Nesse sentido, as lideranças e as instituições devem voltar o foco atencional a desenvolverem estratégias que tenham como objetivo implementar ações que contribuam com o efetivo bem-estar de seus colaboradores, passando pela análise da cultura, que deve ser voltada ao estabelecimento de um ambiente de trabalho saudável, de comunicação aberta, efetivamente colaborativo, que esteja aberto ao acolhimento e desenvolvimento do sentimento de pertencimento de diferentes grupos sociais minoritários ou minorizados, como é o caso das mulheres.
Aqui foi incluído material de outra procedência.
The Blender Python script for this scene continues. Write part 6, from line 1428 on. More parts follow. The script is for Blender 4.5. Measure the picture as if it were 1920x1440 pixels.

A nosso ver, apesar de todos os avanços, o tributário ainda é um ambiente pouco acolhedor e isso é ruim para todas as partes envolvidas. Ambientes hostis impactam não só a saúde, a autoestima e, em última análise, a produtividade. Hey, sócios de escritórios e líderes internos de empresas, lacunas de diversidade e queda na produtividade impacta a meta e o seu bolso, que, provavelmente, é seu órgão mais sensível.

Em tempos de amplas e profundas reformas tributárias, que estejamos mentalmente dispostos a reconhecer, enfrentar e transformar o universo tributário, para que ele seja mais leve, diverso e efetivamente acolhedor a todos os perfis. Porque, ao contrário do que muitos pensam, tax is cool! Tributário é para todas as pessoas, inclusive para você!